What is required
Locate and copy all lines bearing the word "scene".
*** Material ***
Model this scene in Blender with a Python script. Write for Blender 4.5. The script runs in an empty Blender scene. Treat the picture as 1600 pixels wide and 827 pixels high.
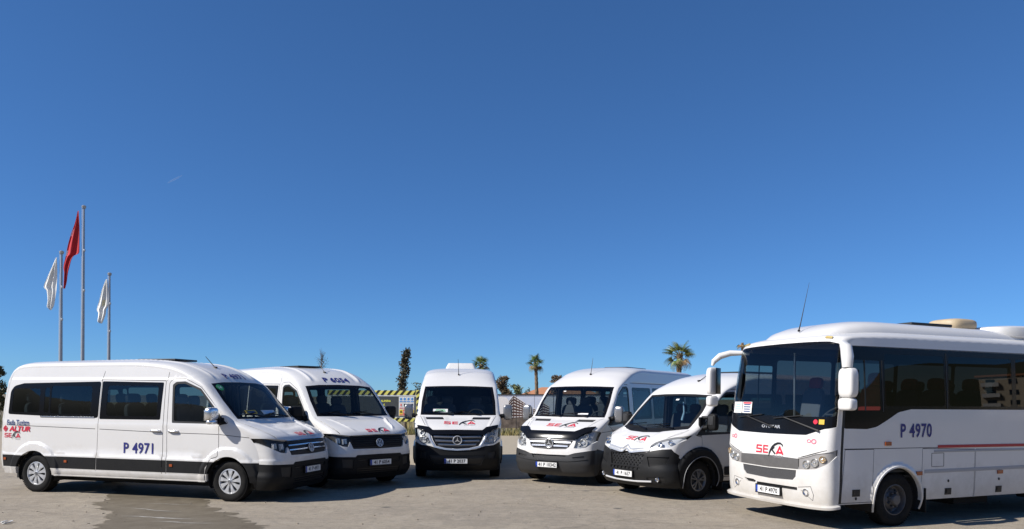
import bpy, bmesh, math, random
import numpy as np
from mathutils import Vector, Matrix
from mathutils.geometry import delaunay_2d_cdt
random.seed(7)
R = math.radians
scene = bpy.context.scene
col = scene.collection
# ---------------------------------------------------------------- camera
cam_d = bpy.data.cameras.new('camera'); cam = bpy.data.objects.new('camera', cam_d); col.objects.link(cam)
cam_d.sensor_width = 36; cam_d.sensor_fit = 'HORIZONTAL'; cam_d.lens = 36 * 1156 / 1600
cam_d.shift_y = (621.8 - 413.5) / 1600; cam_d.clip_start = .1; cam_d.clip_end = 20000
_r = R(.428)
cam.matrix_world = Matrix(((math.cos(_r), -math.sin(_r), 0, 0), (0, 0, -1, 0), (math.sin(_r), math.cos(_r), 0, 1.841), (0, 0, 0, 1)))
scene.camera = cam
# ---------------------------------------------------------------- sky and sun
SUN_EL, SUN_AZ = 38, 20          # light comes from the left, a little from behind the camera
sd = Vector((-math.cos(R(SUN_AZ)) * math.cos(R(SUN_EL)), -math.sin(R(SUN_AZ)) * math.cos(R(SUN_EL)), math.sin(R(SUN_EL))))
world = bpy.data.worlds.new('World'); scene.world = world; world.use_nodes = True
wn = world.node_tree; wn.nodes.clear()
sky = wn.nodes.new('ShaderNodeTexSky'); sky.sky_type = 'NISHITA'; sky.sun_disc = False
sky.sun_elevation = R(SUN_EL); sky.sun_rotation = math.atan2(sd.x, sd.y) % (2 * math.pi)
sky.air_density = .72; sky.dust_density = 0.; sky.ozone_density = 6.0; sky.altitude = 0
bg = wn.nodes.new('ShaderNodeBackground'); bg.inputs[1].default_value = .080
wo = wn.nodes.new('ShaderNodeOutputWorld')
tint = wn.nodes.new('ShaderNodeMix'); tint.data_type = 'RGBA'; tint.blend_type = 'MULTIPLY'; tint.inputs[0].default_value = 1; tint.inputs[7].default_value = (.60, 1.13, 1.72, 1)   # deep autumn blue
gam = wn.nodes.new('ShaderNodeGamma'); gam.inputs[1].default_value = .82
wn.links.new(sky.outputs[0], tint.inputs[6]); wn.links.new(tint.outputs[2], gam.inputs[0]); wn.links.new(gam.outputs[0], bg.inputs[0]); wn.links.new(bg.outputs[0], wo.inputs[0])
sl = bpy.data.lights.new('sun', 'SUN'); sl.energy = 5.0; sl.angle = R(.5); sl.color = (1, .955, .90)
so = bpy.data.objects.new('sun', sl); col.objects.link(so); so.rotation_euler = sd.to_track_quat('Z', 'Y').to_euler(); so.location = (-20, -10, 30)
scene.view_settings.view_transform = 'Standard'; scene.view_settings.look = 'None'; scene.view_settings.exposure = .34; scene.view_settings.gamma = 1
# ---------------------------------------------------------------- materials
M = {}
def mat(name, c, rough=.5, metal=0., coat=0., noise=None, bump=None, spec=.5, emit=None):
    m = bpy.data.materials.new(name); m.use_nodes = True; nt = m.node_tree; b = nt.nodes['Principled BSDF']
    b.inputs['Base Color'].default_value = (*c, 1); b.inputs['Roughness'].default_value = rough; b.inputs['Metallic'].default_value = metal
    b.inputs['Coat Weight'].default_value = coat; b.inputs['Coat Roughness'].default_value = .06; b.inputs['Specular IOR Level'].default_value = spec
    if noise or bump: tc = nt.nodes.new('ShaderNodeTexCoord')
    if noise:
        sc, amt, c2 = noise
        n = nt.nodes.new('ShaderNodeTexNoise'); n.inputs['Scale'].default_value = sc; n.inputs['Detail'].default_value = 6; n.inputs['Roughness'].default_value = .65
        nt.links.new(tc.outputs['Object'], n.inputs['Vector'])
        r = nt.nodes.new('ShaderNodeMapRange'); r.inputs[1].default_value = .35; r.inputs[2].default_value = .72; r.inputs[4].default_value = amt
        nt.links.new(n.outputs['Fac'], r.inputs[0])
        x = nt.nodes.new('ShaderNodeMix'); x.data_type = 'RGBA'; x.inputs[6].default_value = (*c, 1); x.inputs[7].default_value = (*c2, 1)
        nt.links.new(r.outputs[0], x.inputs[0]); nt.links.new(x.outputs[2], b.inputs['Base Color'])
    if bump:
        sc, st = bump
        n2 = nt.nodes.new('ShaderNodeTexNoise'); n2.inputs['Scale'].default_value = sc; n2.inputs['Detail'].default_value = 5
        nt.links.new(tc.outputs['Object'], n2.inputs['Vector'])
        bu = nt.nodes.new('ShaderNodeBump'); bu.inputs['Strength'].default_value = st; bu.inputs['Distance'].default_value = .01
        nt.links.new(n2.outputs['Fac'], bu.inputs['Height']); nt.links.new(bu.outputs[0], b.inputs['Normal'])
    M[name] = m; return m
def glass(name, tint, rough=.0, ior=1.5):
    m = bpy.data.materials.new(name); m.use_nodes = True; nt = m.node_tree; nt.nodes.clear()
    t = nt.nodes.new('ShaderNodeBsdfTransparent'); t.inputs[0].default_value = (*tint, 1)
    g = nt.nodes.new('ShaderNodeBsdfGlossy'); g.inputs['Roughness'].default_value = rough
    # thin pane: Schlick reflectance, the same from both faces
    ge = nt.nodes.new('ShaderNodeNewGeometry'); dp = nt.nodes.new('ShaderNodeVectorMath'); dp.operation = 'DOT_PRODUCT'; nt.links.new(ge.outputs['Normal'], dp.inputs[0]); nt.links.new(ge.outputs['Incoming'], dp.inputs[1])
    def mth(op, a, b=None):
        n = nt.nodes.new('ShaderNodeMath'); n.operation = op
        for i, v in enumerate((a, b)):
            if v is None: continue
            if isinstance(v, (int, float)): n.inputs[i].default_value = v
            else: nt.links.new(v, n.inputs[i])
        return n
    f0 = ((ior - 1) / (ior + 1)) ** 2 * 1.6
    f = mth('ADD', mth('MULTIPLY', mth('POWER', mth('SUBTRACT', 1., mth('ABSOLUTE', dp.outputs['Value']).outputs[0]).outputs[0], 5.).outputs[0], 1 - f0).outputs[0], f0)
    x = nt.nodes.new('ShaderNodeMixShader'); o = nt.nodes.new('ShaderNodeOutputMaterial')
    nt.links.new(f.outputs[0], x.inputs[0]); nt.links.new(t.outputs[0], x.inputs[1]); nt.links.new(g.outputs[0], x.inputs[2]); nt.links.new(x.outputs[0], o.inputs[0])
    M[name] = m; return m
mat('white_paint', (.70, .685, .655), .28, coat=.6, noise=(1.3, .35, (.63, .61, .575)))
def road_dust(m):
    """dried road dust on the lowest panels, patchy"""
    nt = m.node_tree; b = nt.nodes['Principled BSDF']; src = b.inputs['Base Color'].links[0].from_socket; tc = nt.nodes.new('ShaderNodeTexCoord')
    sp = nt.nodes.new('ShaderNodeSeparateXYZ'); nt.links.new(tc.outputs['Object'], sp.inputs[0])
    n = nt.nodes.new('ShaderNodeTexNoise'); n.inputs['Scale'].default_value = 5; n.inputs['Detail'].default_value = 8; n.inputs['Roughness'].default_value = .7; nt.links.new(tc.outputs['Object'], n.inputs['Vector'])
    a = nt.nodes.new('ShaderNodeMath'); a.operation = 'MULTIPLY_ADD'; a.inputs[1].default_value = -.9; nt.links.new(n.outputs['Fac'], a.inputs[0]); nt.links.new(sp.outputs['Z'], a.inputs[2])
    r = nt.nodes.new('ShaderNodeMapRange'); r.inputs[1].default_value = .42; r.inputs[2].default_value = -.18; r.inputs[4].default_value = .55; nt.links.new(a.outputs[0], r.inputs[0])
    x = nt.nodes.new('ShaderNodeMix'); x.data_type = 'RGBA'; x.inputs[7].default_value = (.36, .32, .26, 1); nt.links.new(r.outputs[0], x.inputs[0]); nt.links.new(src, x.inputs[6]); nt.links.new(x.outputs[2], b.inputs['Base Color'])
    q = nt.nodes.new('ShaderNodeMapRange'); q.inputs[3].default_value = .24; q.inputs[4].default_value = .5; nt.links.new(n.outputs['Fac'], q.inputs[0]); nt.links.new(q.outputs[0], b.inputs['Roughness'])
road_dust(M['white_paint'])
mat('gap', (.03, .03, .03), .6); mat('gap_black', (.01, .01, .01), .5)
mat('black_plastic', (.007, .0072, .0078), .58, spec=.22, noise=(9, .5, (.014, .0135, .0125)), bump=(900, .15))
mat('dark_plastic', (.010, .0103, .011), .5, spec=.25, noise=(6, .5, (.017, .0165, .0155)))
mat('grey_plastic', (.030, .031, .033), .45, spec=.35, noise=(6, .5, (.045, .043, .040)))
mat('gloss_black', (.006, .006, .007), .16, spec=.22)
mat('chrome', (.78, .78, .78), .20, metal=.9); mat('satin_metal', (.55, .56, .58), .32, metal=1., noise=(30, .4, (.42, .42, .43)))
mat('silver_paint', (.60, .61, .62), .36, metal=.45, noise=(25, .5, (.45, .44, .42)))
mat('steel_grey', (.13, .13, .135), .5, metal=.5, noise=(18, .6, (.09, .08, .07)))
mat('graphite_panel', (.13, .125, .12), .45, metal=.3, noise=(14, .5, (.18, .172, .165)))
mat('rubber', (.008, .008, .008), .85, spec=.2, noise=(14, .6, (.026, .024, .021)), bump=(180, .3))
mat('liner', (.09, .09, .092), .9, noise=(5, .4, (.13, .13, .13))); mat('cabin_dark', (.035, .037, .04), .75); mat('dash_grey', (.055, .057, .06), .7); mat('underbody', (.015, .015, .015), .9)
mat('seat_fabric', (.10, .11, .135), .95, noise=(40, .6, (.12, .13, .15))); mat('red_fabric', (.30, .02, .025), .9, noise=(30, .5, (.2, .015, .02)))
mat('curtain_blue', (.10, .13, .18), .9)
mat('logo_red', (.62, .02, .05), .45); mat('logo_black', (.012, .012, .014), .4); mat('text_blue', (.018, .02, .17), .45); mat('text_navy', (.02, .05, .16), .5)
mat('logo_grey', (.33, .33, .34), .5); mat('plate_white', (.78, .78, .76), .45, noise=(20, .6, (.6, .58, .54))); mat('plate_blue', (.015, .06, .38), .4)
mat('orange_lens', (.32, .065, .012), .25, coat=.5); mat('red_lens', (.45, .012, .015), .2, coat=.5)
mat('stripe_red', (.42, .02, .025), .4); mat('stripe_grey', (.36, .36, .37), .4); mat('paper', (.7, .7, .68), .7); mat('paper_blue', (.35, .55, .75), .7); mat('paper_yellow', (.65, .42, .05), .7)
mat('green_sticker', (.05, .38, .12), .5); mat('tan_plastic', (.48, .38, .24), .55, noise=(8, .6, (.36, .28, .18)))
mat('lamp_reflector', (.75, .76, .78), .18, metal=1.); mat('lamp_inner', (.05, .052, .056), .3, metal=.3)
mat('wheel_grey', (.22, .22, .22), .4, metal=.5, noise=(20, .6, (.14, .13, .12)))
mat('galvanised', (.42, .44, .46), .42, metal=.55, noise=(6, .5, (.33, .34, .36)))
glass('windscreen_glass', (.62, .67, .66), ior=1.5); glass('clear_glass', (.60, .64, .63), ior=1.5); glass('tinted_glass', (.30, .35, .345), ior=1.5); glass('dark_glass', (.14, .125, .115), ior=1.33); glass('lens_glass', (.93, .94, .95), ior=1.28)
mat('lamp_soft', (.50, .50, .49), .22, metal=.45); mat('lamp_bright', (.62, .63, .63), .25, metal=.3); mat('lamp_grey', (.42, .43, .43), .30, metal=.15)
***
Problem solution
Model this scene in Blender with a Python script. Write for Blender 4.5. The script runs in an empty Blender scene. Treat the picture as 1600 pixels wide and 827 pixels high.
scene = bpy.context.scene
col = scene.collection
scene.camera = cam
world = bpy.data.worlds.new('World'); scene.world = world; world.use_nodes = True
scene.view_settings.view_transform = 'Standard'; scene.view_settings.look = 'None'; scene.view_settings.exposure = .34; scene.view_settings.gamma = 1